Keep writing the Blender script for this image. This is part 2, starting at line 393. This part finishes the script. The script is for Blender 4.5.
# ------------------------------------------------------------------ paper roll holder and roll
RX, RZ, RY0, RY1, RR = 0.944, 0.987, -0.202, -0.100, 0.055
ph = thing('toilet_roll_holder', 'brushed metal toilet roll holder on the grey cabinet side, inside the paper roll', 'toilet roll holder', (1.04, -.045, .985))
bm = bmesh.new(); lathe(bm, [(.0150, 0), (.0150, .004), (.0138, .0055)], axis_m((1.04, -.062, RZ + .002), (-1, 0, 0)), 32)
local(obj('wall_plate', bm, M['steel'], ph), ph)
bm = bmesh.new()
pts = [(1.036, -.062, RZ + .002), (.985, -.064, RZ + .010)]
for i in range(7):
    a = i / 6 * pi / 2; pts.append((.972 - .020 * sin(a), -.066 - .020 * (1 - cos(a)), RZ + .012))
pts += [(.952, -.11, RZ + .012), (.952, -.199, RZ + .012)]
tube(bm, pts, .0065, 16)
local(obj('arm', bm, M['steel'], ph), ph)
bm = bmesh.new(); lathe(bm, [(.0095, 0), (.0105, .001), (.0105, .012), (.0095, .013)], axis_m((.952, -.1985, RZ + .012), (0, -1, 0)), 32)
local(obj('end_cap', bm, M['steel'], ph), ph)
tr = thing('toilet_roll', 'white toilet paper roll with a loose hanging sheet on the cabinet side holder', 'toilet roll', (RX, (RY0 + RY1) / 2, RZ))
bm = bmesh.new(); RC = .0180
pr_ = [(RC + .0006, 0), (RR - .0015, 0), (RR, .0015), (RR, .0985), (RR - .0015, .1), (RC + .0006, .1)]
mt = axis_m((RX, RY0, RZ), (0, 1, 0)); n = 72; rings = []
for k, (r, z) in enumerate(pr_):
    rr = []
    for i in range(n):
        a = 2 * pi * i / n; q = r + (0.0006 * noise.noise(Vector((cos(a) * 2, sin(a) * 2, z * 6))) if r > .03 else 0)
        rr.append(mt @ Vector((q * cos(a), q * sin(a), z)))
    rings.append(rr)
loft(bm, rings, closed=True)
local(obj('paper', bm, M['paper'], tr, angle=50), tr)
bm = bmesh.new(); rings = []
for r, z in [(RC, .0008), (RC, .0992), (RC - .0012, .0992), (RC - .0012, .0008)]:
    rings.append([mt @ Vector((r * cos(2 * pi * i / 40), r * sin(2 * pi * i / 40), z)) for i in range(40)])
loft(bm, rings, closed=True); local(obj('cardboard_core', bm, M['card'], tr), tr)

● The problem
Return all of the data exactly as it reads.

● Solution for this task
Keep writing the Blender script for this image. This is part 2, starting at line 393. This part finishes the script. The script is for Blender 4.5.
# ------------------------------------------------------------------ paper roll holder and roll
RX, RZ, RY0, RY1, RR = 0.944, 0.987, -0.202, -0.100, 0.055
ph = thing('toilet_roll_holder', 'brushed metal toilet roll holder on the grey cabinet side, inside the paper roll', 'toilet roll holder', (1.04, -.045, .985))
bm = bmesh.new(); lathe(bm, [(.0150, 0), (.0150, .004), (.0138, .0055)], axis_m((1.04, -.062, RZ + .002), (-1, 0, 0)), 32)
local(obj('wall_plate', bm, M['steel'], ph), ph)
bm = bmesh.new()
pts = [(1.036, -.062, RZ + .002), (.985, -.064, RZ + .010)]
for i in range(7):
    a = i / 6 * pi / 2; pts.append((.972 - .020 * sin(a), -.066 - .020 * (1 - cos(a)), RZ + .012))
pts += [(.952, -.11, RZ + .012), (.952, -.199, RZ + .012)]
tube(bm, pts, .0065, 16)
local(obj('arm', bm, M['steel'], ph), ph)
bm = bmesh.new(); lathe(bm, [(.0095, 0), (.0105, .001), (.0105, .012), (.0095, .013)], axis_m((.952, -.1985, RZ + .012), (0, -1, 0)), 32)
local(obj('end_cap', bm, M['steel'], ph), ph)
tr = thing('toilet_roll', 'white toilet paper roll with a loose hanging sheet on the cabinet side holder', 'toilet roll', (RX, (RY0 + RY1) / 2, RZ))
bm = bmesh.new(); RC = .0180
pr_ = [(RC + .0006, 0), (RR - .0015, 0), (RR, .0015), (RR, .0985), (RR - .0015, .1), (RC + .0006, .1)]
mt = axis_m((RX, RY0, RZ), (0, 1, 0)); n = 72; rings = []
for k, (r, z) in enumerate(pr_):
    rr = []
    for i in range(n):
        a = 2 * pi * i / n; q = r + (0.0006 * noise.noise(Vector((cos(a) * 2, sin(a) * 2, z * 6))) if r > .03 else 0)
        rr.append(mt @ Vector((q * cos(a), q * sin(a), z)))
    rings.append(rr)
loft(bm, rings, closed=True)
local(obj('paper', bm, M['paper'], tr, angle=50), tr)
bm = bmesh.new(); rings = []
for r, z in [(RC, .0008), (RC, .0992), (RC - .0012, .0992), (RC - .0012, .0008)]:
    rings.append([mt @ Vector((r * cos(2 * pi * i / 40), r * sin(2 * pi * i / 40), z)) for i in range(40)])
loft(bm, rings, closed=True); local(obj('cardboard_core', bm, M['card'], tr), tr)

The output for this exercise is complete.